Yes. That’s a good question. Well, it’s funny; I mentioned on the call that we’ve obviously, with all dividends dove into the ESG efforts and different companies dive in at different ways and what’s consistent amongst the companies. We’re all trying to figure out how to measure our emissions and then improve and fix as many of those measurements and make sure it’s tight and how we do it and if it’s improving. We’re doing all those things; again, I think we’re going to see three years in a row of that coming down. Then there are some of the social responsibility and some of the social justice issues everyone’s doing that. The nuance then David, I think your question, okay, I’m offshore. We all know the things that everybody’s doing, but is there something different I can be doing offshore because I’m unique to offshore? I talked about in the earnings release, we have these different committees, and it’s all kind of employee-led and homegrown. A lot of that rolls up to Bob Abendschein, who runs our Operations. Yes, we’re thinking about other things where we can play in the space. Some of those things might be able to utilize our platform and extend the life of those platforms; it actually helps you manage P&A budget. Some of those things can be in wave and wind, and could it be in other areas. And then is it just too cost prohibitive for a company our size? Can we partner with a university? I would treat it almost like when I was learning about Mexico. When we were learning, they were opening up Mexico, and there could be Middle Miocene geological prospects down there. I thought if we find out another independent had the courage to try down there and we didn’t try, I’d be pretty frustrated. As we go into this discussion around carbon capture and renewables, if there’s something that can be done in the Gulf in an area where we know how to operate that a company our size can actually play around and be supportive of it. We’re not trying; I’d be pretty upset about that. But what’s trying look like? I think David, that’s what we’re trying to figure out. We would love to see where we can transfer skill sets in different spaces that make sense, certainly in the Gulf of Mexico.

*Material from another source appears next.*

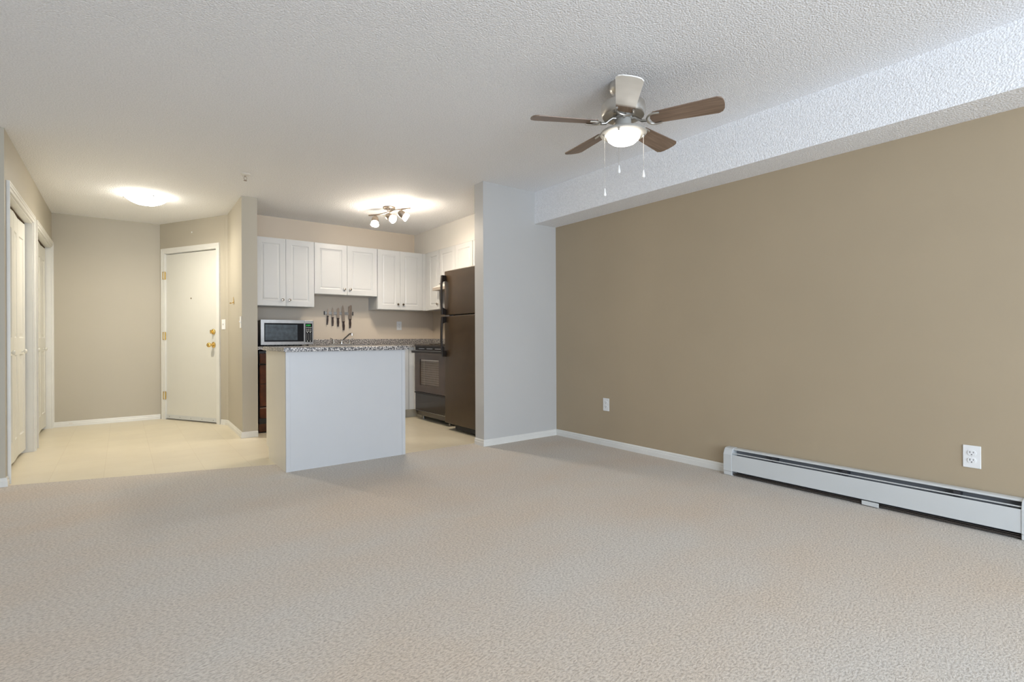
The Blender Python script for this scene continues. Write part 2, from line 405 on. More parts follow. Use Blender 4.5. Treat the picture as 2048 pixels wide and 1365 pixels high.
# living room walls behind and beside the camera, with window openings
b = B()
box(b, -2.75, -3.45, 0, -2.2, -3.3, H); box(b, 3.0, -3.45, 0, XR, -3.3, H)
box(b, -2.2, -3.45, 0, 3.0, -3.3, 0.12); box(b, -2.2, -3.45, 2.25, 3.0, -3.3, H)
struct('wall_rear', b, 'greige_paint_daylit')
b = B(); box(b, -2.75, -3.3, 0, -2.6, YL, H)
struct('wall_living_left', b, 'greige_paint_daylit')
def window(name, sx, h, loc, rz):
    t = bpy.data.objects.new(name, None); C.objects.link(t); t.location = loc; t.rotation_euler = (0, 0, rz); t['kind'] = 'structure'
    b = B(); f = 0.05
    box(b, 0.002, 0, 0.002, f, 0.06, h - 0.002); box(b, sx - f, 0, 0.002, sx - 0.002, 0.06, h - 0.002)
    box(b, f, 0, 0.002, sx - f, 0.06, f); box(b, f, 0, h - f, sx - f, 0.06, h - 0.002)
    box(b, sx / 2 - f / 2, 0.0, f, sx / 2 + f / 2, 0.05, h - f)
    obj('window_frame', b, 'white_trim', t, bevel=0.004)
window('window_1', 5.2, 2.13, (-2.2, -3.40, 0.12), 0)

# baseboards
BH, BT = 0.06, 0.012
def bb(name, pts, z0=0.0, m='white_trim'):
    """pts: wall-line polyline; the board stands to the left of the direction of travel"""
    b = B(); P = [Vector(p) for p in pts]
    off = []
    for i, p in enumerate(P):
        ns = []
        if i > 0: d = (P[i] - P[i - 1]).normalized(); ns.append(Vector((-d.y, d.x)))
        if i < len(P) - 1: d = (P[i + 1] - P[i]).normalized(); ns.append(Vector((-d.y, d.x)))
        n = sum(ns, Vector((0, 0))).normalized(); n = n / max(0.3, n.dot(ns[0])); off.append(n)
    prof = [(0.0005, z0), (BT, z0), (BT, z0 + BH * 0.55), (BT * 0.75, z0 + BH * 0.62), (BT * 0.75, z0 + BH * 0.85), (BT * 0.4, z0 + BH), (0.0005, z0 + BH)]
    rings = [[b.verts.new((p.x + n.x * r, p.y + n.y * r, z)) for r, z in prof] for p, n in zip(P, off)]
    for a, c in zip(rings, rings[1:]):
        for k in range(len(prof)): b.faces.new((a[k], a[(k + 1) % len(prof)], c[(k + 1) % len(prof)], c[k]))
    b.faces.new(rings[0]); b.faces.new(rings[-1][::-1])
    return struct(name, b, m)
bb('baseboard_right', [(XR, 2.005), (XR, YP)])
bb('baseboard_stub', [(XR - BT, YP), (XP, YP), (XP, YPB)])
bb('baseboard_hall_back', [(EA.x, YB), (XL + 0.015, YB)])
cv = [ew(1.108, 0), ew(LEN - 0.10, 0), ew(LEN - 0.04, 0), (0.973, 6.64), (0.971, 6.56), (0.957, 5.71), (1.10, 5.71)]
bb('baseboard_partition', cv[::-1])
bb('baseboard_left_return', [(XL, YL + 0.06), (XL, YL), (-2.6, YL)][::1])

# ------------------------------------------------------------------ closets (bifold doors) and casings
def casing(bm, w, h, cw, ct, x0=0.0):
    """three-sided casing with a stepped moulding, opening from x0..x0+w, standing proud of y=0 toward -y"""
    for (a, c, t) in ((0.0, cw, ct * 0.7), (cw * 0.55, cw, ct)):
        pass
    def piece(pts_in, pts_out): pass
    for k, (ia, ib, t) in enumerate(((0.0, 0.42, ct * 0.6), (0.42, 0.8, ct * 0.85), (0.8, 1.0, ct))):
        a, c = cw * ia, cw * ib
        box(bm, x0 - c, -t, 0, x0 - a, 0, h + a); box(bm, x0 + w + a, -t, 0, x0 + w + c, 0, h + a)
        box(bm, x0 - c, -t, h + a, x0 + w + c, 0, h + c)
def closet(name, y0, y1, label):
    w = y1 - y0
    t = bpy.data.objects.new(name, None); C.objects.link(t); t.location = (XL, y0, 0); t.rotation_euler = (0, 0, R(90)); t['kind'] = 'structure'
    # local x along +Y world, local -y toward the hall
    b = B(); casing(b, w, CH, 0.058, 0.018); o = obj('casing', b, 'white_trim', t); o.location = (0, -0.0005, 0)
    b = B(); jt = 0.012
    box(b, 0.0005, 0.0, 0, jt, WT - 0.002, CH - 0.0005); box(b, w - jt, 0.0, 0, w - 0.0005, WT - 0.002, CH - 0.0005)
    box(b, jt, 0.0, CH - jt, w - jt, WT - 0.002, CH - 0.0005)
    obj('jamb', b, 'white_trim', t)
    lw = (w - 2 * jt - 0.026) / 4
    fold = [0.000, 0.012, 0.000, 0.012, 0.0]
    lh = CH - 0.022 - 0.045
    for i in range(4):
        xa, xb = jt + 0.004 + i * (lw + 0.002), jt + 0.004 + i * (lw + 0.002) + lw
        b = B(); s = 0.058
        slab(b, lw - 0.002, lh, 0.03, [(s, 0.98, lw - 0.002 - s, lh - 0.14), (s, 0.16, lw - 0.002 - s, 0.84)], DOOR_PROF)
        lf = obj('door_leaf', b, 'door_paint', t)
        ya, yb = 0.046 + fold[i], 0.046 + fold[i + 1]
        lf.location = (xa, ya, 0.035); lf.rotation_euler = (0, 0, math.atan2(yb - ya, xb - xa))
        if i in (1, 3):
            b = B(); lathe(b, [(0.008, 0), (0.008, 0.012), (0.017, 0.018), (0.019, 0.026), (0.014, 0.033), (0, 0.035)], 20, Matrix.Rotation(R(90), 4, 'X'))
            k = obj('knob', b, 'door_paint', lf, smooth=True); k.location = (lw * 0.5, 0.0, 0.865)
    # the dark track above the leaves
    b = B(); box(b, jt, 0.05, CH - jt - 0.010, w - jt, 0.085, CH - jt); obj('track', b, 'closet_dark', t)
closet('door_1', C1[0], C1[1], '')
closet('door_2', C2[0], C2[1], '')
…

Yes. It’s definitely an OPM other people’s money environment for Exxon. So y’all could have a good way of getting into other people’s money.

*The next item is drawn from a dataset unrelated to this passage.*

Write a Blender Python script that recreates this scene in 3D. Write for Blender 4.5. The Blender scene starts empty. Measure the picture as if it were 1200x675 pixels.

We don’t have to brunt the bear of it. I mean, hey, look, we’re good at these things; we offer these skills, labor management, project delivery. How can we help you? Where can we be in this thing? This isn’t a platform well that I need to own 100% of. So I get it, and I agree with that. Yes, we’re opening our minds to it. No doubt about it.

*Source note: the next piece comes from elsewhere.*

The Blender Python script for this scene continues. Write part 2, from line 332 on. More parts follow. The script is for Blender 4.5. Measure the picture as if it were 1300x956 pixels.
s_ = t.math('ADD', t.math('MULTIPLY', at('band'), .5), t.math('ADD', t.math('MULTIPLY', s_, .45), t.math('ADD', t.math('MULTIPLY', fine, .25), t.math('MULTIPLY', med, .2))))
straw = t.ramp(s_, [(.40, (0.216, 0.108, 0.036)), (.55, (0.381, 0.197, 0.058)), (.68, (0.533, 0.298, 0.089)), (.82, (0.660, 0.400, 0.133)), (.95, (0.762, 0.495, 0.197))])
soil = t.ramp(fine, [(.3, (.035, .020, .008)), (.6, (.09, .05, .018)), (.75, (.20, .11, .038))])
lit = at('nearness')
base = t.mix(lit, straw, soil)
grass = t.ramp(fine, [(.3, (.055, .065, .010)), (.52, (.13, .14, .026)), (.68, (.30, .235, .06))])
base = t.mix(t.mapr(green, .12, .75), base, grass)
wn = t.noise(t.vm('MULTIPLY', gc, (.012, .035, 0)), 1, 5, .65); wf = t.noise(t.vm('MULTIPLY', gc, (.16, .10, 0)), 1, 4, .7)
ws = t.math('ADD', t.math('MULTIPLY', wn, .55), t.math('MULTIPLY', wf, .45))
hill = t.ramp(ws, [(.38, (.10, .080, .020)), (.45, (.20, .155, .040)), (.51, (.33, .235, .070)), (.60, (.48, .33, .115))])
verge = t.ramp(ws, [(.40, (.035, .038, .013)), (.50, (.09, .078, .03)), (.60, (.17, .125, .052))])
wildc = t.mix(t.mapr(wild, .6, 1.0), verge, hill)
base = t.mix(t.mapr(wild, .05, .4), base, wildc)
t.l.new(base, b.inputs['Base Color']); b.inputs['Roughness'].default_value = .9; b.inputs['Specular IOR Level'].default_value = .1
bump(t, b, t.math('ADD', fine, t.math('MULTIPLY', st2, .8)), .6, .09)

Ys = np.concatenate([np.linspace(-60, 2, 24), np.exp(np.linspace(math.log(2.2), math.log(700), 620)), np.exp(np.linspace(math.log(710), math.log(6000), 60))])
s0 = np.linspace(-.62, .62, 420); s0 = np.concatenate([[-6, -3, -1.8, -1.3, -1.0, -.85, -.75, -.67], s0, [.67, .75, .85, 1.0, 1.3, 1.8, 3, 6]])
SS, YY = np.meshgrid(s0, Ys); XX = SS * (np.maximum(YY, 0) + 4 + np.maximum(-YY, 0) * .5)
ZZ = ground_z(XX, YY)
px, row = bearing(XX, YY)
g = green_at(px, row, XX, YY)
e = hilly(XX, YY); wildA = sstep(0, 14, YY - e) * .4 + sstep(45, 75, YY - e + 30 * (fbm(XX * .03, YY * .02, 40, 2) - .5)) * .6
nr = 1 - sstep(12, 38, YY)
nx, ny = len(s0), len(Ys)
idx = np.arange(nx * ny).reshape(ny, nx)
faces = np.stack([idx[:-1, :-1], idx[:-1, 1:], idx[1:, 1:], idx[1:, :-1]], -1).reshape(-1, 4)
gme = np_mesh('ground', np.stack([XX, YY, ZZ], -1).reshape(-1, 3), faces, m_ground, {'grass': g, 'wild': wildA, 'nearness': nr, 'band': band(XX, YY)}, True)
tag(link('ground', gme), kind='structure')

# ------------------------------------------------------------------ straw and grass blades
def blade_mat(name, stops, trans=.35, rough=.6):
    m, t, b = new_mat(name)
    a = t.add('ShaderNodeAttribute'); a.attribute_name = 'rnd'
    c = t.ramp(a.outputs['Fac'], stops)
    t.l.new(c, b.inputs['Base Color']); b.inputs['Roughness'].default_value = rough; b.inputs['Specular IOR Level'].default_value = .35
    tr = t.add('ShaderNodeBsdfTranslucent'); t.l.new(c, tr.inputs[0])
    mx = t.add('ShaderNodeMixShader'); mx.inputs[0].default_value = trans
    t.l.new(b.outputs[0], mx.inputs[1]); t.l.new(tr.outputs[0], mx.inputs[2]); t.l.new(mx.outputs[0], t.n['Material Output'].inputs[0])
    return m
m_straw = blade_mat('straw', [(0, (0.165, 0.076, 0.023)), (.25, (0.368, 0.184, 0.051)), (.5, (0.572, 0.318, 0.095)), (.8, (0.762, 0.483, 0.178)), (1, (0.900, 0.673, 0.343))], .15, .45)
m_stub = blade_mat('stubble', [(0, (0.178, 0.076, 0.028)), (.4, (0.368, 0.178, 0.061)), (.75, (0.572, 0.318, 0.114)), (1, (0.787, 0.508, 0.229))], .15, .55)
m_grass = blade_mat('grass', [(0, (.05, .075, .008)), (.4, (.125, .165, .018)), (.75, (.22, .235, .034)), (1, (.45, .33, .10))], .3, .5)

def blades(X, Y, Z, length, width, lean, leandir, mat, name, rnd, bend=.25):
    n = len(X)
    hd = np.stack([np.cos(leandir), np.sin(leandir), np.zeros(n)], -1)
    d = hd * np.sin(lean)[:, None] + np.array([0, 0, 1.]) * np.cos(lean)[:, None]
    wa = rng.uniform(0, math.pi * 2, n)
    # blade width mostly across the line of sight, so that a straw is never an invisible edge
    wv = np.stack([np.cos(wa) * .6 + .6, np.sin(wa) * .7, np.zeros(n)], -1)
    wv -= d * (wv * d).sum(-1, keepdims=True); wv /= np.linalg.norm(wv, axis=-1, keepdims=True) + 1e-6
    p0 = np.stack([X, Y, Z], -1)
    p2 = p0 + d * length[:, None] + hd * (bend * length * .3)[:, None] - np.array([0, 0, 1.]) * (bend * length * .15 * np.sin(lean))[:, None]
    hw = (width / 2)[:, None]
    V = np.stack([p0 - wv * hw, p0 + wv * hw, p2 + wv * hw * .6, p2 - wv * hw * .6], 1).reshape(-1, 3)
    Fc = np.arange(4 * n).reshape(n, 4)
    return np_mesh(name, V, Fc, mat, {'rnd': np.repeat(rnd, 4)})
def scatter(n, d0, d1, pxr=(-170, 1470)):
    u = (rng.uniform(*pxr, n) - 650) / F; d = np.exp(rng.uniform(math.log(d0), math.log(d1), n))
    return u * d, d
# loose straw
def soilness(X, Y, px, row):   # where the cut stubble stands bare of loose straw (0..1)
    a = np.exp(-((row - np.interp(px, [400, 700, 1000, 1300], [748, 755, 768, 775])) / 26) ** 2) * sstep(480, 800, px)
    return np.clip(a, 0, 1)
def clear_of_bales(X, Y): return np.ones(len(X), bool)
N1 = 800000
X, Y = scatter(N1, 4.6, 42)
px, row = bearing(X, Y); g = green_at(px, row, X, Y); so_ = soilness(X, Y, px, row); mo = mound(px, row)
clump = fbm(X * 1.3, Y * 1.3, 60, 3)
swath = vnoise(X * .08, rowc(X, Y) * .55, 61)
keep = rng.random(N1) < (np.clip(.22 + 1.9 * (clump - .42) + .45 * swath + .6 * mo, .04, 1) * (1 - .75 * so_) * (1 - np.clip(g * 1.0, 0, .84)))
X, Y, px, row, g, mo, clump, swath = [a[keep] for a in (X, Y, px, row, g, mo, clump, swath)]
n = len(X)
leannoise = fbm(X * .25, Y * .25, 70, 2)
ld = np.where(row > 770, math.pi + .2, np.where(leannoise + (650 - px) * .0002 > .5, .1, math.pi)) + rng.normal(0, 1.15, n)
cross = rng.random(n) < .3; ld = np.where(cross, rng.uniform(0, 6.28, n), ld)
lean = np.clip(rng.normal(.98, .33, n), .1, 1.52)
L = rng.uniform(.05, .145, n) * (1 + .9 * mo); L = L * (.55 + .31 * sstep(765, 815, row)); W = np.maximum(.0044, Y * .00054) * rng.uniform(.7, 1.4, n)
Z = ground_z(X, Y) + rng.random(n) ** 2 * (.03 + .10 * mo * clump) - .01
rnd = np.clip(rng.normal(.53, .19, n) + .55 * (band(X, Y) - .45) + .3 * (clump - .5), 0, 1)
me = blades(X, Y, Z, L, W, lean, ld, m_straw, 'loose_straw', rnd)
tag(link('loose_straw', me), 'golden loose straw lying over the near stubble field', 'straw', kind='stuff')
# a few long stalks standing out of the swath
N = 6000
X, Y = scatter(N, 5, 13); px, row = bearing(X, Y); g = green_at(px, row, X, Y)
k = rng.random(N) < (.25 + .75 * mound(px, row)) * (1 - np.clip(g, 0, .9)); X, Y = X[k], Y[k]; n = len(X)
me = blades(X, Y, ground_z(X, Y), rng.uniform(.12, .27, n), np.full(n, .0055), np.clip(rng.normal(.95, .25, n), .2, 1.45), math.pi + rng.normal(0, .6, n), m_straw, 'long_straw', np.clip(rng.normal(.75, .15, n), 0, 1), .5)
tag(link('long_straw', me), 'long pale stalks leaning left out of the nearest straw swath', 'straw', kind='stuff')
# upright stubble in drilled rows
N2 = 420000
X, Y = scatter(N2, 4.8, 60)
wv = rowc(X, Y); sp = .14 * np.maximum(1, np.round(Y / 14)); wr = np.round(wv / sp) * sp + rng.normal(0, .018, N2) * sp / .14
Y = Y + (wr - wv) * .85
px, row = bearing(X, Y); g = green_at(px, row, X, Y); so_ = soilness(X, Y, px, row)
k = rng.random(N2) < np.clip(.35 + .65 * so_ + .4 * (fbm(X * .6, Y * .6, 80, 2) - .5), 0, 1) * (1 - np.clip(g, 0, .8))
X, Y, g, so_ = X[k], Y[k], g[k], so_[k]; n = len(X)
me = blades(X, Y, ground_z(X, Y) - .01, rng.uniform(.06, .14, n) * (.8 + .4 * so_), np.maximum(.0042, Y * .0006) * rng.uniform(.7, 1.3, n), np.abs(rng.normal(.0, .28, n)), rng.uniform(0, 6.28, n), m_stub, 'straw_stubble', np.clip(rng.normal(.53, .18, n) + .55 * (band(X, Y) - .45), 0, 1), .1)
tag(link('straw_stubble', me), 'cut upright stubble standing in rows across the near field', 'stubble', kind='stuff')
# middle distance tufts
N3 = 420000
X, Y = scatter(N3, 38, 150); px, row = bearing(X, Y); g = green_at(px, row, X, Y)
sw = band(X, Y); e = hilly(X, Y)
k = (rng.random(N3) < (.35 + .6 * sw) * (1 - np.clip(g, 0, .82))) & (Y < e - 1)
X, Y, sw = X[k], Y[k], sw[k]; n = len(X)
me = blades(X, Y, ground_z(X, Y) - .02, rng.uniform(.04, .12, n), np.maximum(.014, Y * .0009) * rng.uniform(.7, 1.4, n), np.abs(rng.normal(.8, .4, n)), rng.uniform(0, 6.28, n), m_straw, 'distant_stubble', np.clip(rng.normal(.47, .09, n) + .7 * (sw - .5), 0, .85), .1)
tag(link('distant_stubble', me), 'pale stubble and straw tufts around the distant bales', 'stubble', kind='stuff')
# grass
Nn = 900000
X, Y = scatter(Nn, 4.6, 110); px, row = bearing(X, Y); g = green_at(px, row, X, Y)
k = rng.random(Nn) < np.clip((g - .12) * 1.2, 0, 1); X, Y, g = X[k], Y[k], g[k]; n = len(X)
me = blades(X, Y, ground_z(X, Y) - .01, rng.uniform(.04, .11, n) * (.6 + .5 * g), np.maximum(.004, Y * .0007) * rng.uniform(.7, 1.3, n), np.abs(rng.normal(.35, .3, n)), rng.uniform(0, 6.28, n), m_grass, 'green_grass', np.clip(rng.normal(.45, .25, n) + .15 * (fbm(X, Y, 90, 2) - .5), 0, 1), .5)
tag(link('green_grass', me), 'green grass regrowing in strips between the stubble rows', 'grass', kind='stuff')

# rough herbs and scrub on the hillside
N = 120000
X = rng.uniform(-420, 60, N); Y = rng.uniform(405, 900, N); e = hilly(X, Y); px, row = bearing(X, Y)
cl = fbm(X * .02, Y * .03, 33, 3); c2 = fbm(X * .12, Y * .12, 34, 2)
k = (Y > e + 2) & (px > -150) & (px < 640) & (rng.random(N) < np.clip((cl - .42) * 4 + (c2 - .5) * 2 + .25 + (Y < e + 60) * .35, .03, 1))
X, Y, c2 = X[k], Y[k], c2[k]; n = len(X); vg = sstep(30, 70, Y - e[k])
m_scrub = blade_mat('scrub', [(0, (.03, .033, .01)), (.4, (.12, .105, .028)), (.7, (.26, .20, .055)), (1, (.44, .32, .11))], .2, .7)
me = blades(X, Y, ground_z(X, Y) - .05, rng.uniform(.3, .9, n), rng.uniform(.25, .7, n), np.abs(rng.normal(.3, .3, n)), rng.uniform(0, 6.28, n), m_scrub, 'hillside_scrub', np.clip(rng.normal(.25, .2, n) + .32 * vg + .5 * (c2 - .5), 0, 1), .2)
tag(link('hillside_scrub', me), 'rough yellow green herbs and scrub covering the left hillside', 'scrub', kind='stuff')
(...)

That concludes our Q&A session. I’ll now turn the conference back over to Tim Duncan for any closing remarks.
Thanks, operator. I want to leave you with a couple of points that we think are important because this call is as much about understanding what we’re trying to do going forward and where we’ve been in the past year. Right now, as we sit here getting into 2021, we’ve got a very valuable resource base. You can see some of those sensitivities on our proved reserves. I think the enterprise value of the company is less than $50 a barrel on PDP. So we have a valuable reserve base that doesn’t include the things we talked about on the call and Zama and other offshore catalyst opportunities. We’ve got a huge acreage position with deep inventory—1.4 million acres. One of the biggest acreage positions in the U.S. Gulf of Mexico. We saw improving margins in the fourth quarter, and we expect to hold good positive margins into next year. You can expect a better net barrel, I think part of that’s because of the cost structure initiatives; we’re getting better physical pricing. We tried to show a disciplined capital plan. I mean, could we have put more capital into that program? We could have, but I think we can meet the objectives we want to meet—a 65% to 70% reinvestment rate. We still have—we’re going to stabilize this business; we still have catalysts. By doing that, we generate more free cash flow, which gives us flexibility, adds to an already strong liquidity position, and gives us some opportunity in the M&A space. That’s why we’re so excited about this year. That’s why we’re excited about reporting back to you as we go throughout the year. We’ll freshen up a deck, and we’re going to be in some of the conferences coming up in the coming weeks. We look forward to catching up with many of you then. Thanks for your questions, and thanks for being on the call. We hope to talk to many of you very soon.
The conference is now concluded. Thank you for attending today’s presentation. You may now disconnect.